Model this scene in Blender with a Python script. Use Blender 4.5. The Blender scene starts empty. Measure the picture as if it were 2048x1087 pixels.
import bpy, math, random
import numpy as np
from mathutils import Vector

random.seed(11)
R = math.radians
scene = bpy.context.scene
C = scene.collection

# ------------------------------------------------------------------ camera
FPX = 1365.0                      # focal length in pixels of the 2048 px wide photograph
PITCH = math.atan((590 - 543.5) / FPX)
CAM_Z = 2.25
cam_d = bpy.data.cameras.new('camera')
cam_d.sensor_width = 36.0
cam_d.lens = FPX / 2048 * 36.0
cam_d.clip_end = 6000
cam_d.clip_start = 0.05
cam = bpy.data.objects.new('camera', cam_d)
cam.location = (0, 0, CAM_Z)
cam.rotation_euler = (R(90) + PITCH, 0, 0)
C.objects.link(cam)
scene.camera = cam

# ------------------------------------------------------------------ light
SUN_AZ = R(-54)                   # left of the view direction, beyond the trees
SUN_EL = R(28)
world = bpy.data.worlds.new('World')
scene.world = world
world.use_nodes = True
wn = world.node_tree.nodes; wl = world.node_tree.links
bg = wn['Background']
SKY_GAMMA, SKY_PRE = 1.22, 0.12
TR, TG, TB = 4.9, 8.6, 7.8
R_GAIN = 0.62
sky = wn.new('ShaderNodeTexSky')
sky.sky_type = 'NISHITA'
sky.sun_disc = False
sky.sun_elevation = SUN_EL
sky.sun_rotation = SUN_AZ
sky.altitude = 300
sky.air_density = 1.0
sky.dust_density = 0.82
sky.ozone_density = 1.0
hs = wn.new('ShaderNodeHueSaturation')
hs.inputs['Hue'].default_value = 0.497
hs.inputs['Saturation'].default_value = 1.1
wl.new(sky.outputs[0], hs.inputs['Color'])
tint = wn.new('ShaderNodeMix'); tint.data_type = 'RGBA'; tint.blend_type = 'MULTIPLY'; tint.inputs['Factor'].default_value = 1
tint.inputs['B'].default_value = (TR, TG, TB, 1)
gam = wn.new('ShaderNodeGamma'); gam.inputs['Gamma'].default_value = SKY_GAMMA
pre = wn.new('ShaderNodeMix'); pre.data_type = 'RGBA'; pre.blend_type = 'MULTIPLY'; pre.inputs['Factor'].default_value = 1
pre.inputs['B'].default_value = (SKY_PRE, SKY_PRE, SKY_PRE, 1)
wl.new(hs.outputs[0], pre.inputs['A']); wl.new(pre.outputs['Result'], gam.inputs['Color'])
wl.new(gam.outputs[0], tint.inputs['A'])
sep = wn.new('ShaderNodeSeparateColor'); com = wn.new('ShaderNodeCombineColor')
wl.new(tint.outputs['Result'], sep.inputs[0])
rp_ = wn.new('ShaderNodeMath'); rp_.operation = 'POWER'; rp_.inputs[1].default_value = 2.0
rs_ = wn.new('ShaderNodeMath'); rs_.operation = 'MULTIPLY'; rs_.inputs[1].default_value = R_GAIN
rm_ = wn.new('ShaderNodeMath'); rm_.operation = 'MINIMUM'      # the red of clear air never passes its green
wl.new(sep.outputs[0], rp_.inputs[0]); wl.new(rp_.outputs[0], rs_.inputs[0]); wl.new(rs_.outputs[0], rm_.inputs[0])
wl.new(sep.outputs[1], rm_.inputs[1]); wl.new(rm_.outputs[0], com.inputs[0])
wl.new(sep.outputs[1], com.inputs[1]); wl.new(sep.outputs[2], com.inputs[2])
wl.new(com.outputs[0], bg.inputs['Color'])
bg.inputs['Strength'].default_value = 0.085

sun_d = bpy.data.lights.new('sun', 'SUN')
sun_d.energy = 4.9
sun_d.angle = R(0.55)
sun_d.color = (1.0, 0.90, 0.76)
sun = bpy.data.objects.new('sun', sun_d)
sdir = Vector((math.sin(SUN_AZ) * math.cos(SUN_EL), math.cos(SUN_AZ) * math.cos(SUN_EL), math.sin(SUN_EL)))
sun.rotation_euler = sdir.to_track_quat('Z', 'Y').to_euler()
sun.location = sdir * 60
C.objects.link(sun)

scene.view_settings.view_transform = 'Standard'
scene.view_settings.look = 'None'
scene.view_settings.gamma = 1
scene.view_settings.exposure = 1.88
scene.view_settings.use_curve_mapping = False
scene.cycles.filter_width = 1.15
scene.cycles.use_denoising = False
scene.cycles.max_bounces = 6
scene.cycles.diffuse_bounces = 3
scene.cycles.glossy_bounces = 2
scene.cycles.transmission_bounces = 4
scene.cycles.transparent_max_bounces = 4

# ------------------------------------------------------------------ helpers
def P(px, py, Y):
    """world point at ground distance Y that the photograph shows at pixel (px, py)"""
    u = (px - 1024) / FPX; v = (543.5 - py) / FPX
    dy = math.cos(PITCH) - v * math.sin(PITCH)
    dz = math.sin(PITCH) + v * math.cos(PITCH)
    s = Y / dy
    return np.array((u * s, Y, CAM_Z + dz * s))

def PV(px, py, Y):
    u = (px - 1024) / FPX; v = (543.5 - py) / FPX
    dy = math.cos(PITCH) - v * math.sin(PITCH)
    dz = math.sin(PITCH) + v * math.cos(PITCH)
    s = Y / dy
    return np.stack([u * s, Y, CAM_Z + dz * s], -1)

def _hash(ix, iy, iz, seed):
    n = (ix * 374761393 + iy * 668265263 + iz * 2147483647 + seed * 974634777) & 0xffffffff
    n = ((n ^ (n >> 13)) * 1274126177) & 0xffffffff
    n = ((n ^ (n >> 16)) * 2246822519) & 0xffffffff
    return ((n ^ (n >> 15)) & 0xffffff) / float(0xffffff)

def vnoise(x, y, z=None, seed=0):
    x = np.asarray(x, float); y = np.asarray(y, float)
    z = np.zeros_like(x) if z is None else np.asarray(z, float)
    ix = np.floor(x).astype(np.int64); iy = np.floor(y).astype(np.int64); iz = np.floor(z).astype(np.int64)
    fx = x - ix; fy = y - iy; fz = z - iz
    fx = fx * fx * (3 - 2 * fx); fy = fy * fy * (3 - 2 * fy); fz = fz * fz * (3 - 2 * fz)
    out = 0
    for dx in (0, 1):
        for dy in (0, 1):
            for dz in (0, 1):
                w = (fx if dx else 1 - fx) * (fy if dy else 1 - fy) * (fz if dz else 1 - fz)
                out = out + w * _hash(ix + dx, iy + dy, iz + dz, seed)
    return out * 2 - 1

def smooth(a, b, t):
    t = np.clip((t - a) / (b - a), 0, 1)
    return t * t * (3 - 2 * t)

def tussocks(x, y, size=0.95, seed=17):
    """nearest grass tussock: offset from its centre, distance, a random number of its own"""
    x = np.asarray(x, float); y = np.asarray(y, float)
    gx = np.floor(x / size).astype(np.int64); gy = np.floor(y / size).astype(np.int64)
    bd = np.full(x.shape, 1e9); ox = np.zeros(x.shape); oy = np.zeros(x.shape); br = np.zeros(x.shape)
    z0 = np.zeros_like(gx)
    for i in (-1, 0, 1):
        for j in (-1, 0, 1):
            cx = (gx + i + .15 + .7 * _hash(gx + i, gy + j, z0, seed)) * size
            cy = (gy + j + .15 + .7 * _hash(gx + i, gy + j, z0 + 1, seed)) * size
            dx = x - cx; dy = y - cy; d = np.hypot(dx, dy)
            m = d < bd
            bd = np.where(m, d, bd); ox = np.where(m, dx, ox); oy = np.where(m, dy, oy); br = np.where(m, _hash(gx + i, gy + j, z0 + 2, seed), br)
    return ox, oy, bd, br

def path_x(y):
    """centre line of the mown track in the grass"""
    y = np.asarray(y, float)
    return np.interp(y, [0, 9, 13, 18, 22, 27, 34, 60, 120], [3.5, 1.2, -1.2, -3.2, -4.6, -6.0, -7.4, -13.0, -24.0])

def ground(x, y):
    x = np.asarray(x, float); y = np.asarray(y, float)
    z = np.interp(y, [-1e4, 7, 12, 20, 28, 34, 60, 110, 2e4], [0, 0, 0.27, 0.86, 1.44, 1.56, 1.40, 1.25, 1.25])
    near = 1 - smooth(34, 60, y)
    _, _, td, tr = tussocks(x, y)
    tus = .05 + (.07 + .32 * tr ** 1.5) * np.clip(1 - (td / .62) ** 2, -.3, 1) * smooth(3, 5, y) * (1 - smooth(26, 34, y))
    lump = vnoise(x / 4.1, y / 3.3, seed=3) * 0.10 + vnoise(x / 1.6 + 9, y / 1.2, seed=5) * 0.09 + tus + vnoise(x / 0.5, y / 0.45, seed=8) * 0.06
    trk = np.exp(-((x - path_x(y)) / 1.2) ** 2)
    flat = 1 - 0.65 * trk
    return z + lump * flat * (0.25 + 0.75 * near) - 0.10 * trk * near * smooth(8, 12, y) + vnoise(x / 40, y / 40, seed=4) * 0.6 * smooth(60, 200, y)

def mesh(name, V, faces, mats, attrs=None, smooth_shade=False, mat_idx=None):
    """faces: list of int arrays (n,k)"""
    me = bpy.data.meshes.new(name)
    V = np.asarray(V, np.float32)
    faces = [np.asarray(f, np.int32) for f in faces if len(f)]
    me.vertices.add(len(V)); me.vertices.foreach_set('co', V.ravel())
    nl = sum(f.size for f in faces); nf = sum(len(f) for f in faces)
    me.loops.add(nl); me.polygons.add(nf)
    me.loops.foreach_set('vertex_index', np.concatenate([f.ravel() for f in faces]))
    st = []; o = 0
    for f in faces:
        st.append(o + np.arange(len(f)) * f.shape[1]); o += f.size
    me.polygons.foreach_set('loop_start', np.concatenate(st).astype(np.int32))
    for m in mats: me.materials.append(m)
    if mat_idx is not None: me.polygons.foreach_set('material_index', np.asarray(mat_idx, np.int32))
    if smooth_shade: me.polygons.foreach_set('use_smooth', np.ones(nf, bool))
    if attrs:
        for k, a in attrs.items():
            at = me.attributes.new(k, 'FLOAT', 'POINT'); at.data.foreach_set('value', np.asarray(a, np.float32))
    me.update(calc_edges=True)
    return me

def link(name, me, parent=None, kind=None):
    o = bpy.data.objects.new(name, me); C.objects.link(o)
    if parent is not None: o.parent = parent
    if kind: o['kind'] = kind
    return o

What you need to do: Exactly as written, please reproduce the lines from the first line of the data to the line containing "scene.camera = cam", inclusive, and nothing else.

Solution to the exercise:
Model this scene in Blender with a Python script. Use Blender 4.5. The Blender scene starts empty. Measure the picture as if it were 2048x1087 pixels.
import bpy, math, random
import numpy as np
from mathutils import Vector

random.seed(11)
R = math.radians
scene = bpy.context.scene
C = scene.collection

# ------------------------------------------------------------------ camera
FPX = 1365.0                      # focal length in pixels of the 2048 px wide photograph
PITCH = math.atan((590 - 543.5) / FPX)
CAM_Z = 2.25
cam_d = bpy.data.cameras.new('camera')
cam_d.sensor_width = 36.0
cam_d.lens = FPX / 2048 * 36.0
cam_d.clip_end = 6000
cam_d.clip_start = 0.05
cam = bpy.data.objects.new('camera', cam_d)
cam.location = (0, 0, CAM_Z)
cam.rotation_euler = (R(90) + PITCH, 0, 0)
C.objects.link(cam)
scene.camera = cam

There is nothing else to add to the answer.